§ **Short task**:
Omit the pictures, then write out every entry exactly as it reads.
==== Extracted entries
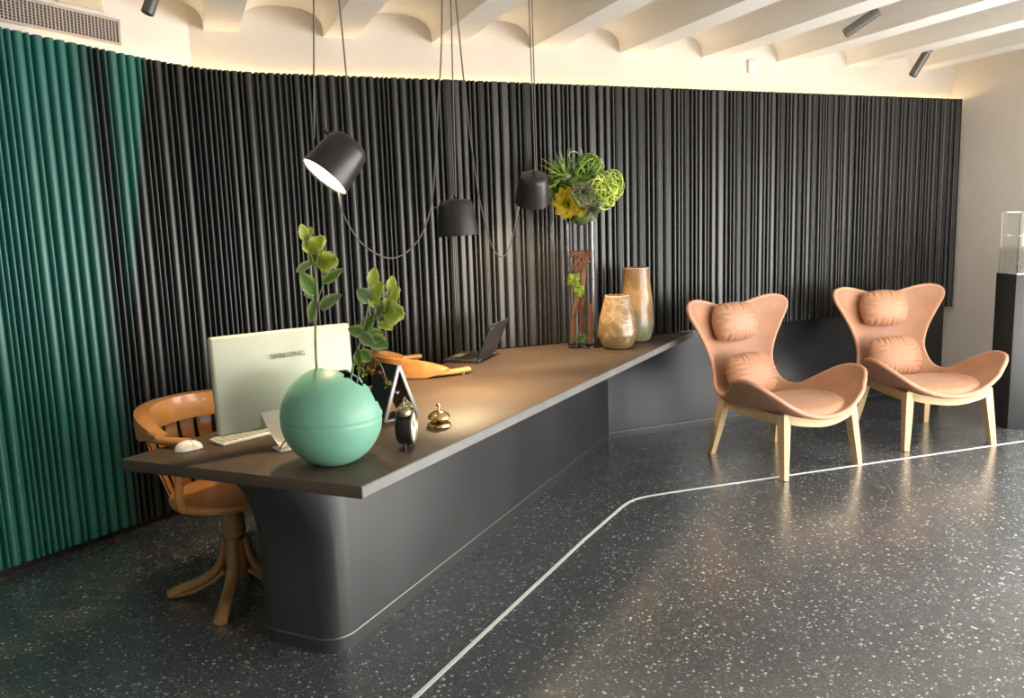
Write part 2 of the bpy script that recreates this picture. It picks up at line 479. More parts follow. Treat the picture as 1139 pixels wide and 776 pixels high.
# metal inlay line in the terrazzo
bm = nb()
ctrl = [(-.6, 1.44), (.589, 2.458), (1.726, 3.431), (2.10, 3.735)]
bend = [(2.10, 3.735), (2.19, 3.80), (2.28, 3.835), (2.40, 3.843), (2.52, 3.836)]
line = ctrl[:-1]+[tuple(v) for v in [(p.x, p.y) for p in catmull([(x, y, 0) for x, y in bend], 5)]]+[(5.183, 3.64), (6.08, 3.585)]
L_, R_ = [], []
for i, (x, y) in enumerate(line):
    a = Vector(line[max(i-1, 0)]); b = Vector(line[min(i+1, len(line)-1)]); t = (b-a).normalized(); n = Vector((-t.y, t.x))
    L_.append((x+n.x*.009, y+n.y*.009)); R_.append((x-n.x*.009, y-n.y*.009))
for i in range(len(line)-1): prism(bm, [L_[i], R_[i], R_[i+1], L_[i+1]], -.004, .0016)
struct(obj('trim_4', bm, M['brass_inlay'], smooth=False))
# sensor plate high on the back wall
bm = nb(); add_box(bm, (4.03, YB-.012, 2.665), (.075, .024, .095), bevel=.006); tag(obj('wall_sensor', bm, M['plaster']), 'small white box high on the back wall between two ceiling beams', 'sensor')

# air vent on the left wall above the green ribs
vt = thing('air_vent', 'pale metal air vent grille on left wall above the green ribs', 'vent', (-.222, 4.853, 2.555), ang)
vt.rotation_euler = (0, R(1.6), ang)
bm = nb(); add_box(bm, (-.40, .02, .065), (.80, .04, .13)); obj('duct', bm, M['vent_dark'], vt, smooth=False)
bm = nb()
for z in (.006, .124): add_box(bm, (-.40, -.008, z), (.82, .016, .014), bevel=.002)
for x in (.004, -.804): add_box(bm, (x, -.008, .065), (.014, .016, .13), bevel=.002)
obj('frame', bm, M['vent'], vt)
bm = nb()
for i in range(44): add_box(bm, (-.016-.0182*i, -.006, .065), (.006, .010, .118))
for j in range(1, 9): add_box(bm, (-.40, -.004, .0135*j), (.80, .006, .004))
obj('grille', bm, M['vent'], vt, smooth=False)

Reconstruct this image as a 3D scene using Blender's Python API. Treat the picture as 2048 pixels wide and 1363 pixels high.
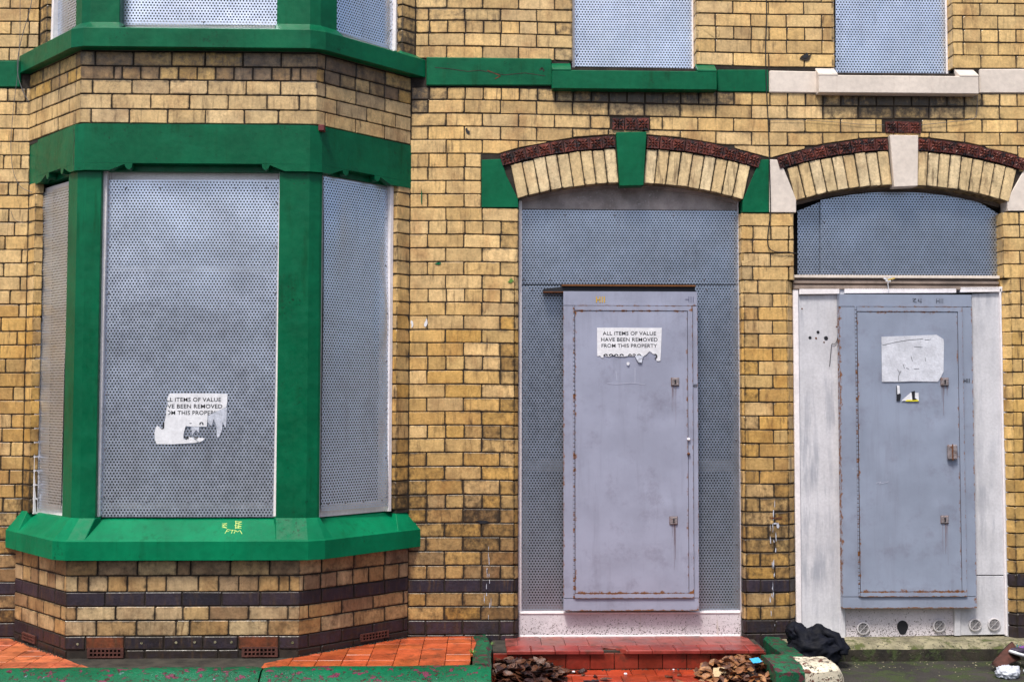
========
§ **Exercise result**:
Write part 2 of the bpy script that recreates this picture. It picks up at line 479. More parts follow. Treat the picture as 1139 pixels wide and 776 pixels high.
# metal inlay line in the terrazzo
bm = nb()
ctrl = [(-.6, 1.44), (.589, 2.458), (1.726, 3.431), (2.10, 3.735)]
bend = [(2.10, 3.735), (2.19, 3.80), (2.28, 3.835), (2.40, 3.843), (2.52, 3.836)]
line = ctrl[:-1]+[tuple(v) for v in [(p.x, p.y) for p in catmull([(x, y, 0) for x, y in bend], 5)]]+[(5.183, 3.64), (6.08, 3.585)]
L_, R_ = [], []
for i, (x, y) in enumerate(line):
    a = Vector(line[max(i-1, 0)]); b = Vector(line[min(i+1, len(line)-1)]); t = (b-a).normalized(); n = Vector((-t.y, t.x))
    L_.append((x+n.x*.009, y+n.y*.009)); R_.append((x-n.x*.009, y-n.y*.009))
for i in range(len(line)-1): prism(bm, [L_[i], R_[i], R_[i+1], L_[i+1]], -.004, .0016)
struct(obj('trim_4', bm, M['brass_inlay'], smooth=False))
# sensor plate high on the back wall
bm = nb(); add_box(bm, (4.03, YB-.012, 2.665), (.075, .024, .095), bevel=.006); tag(obj('wall_sensor', bm, M['plaster']), 'small white box high on the back wall between two ceiling beams', 'sensor')

# air vent on the left wall above the green ribs
vt = thing('air_vent', 'pale metal air vent grille on left wall above the green ribs', 'vent', (-.222, 4.853, 2.555), ang)
vt.rotation_euler = (0, R(1.6), ang)
bm = nb(); add_box(bm, (-.40, .02, .065), (.80, .04, .13)); obj('duct', bm, M['vent_dark'], vt, smooth=False)
bm = nb()
for z in (.006, .124): add_box(bm, (-.40, -.008, z), (.82, .016, .014), bevel=.002)
for x in (.004, -.804): add_box(bm, (x, -.008, .065), (.014, .016, .13), bevel=.002)
obj('frame', bm, M['vent'], vt)
bm = nb()
for i in range(44): add_box(bm, (-.016-.0182*i, -.006, .065), (.006, .010, .118))
for j in range(1, 9): add_box(bm, (-.40, -.004, .0135*j), (.80, .006, .004))
obj('grille', bm, M['vent'], vt, smooth=False)

Reconstruct this image as a 3D scene using Blender's Python API. Treat the picture as 2048 pixels wide and 1363 pixels high.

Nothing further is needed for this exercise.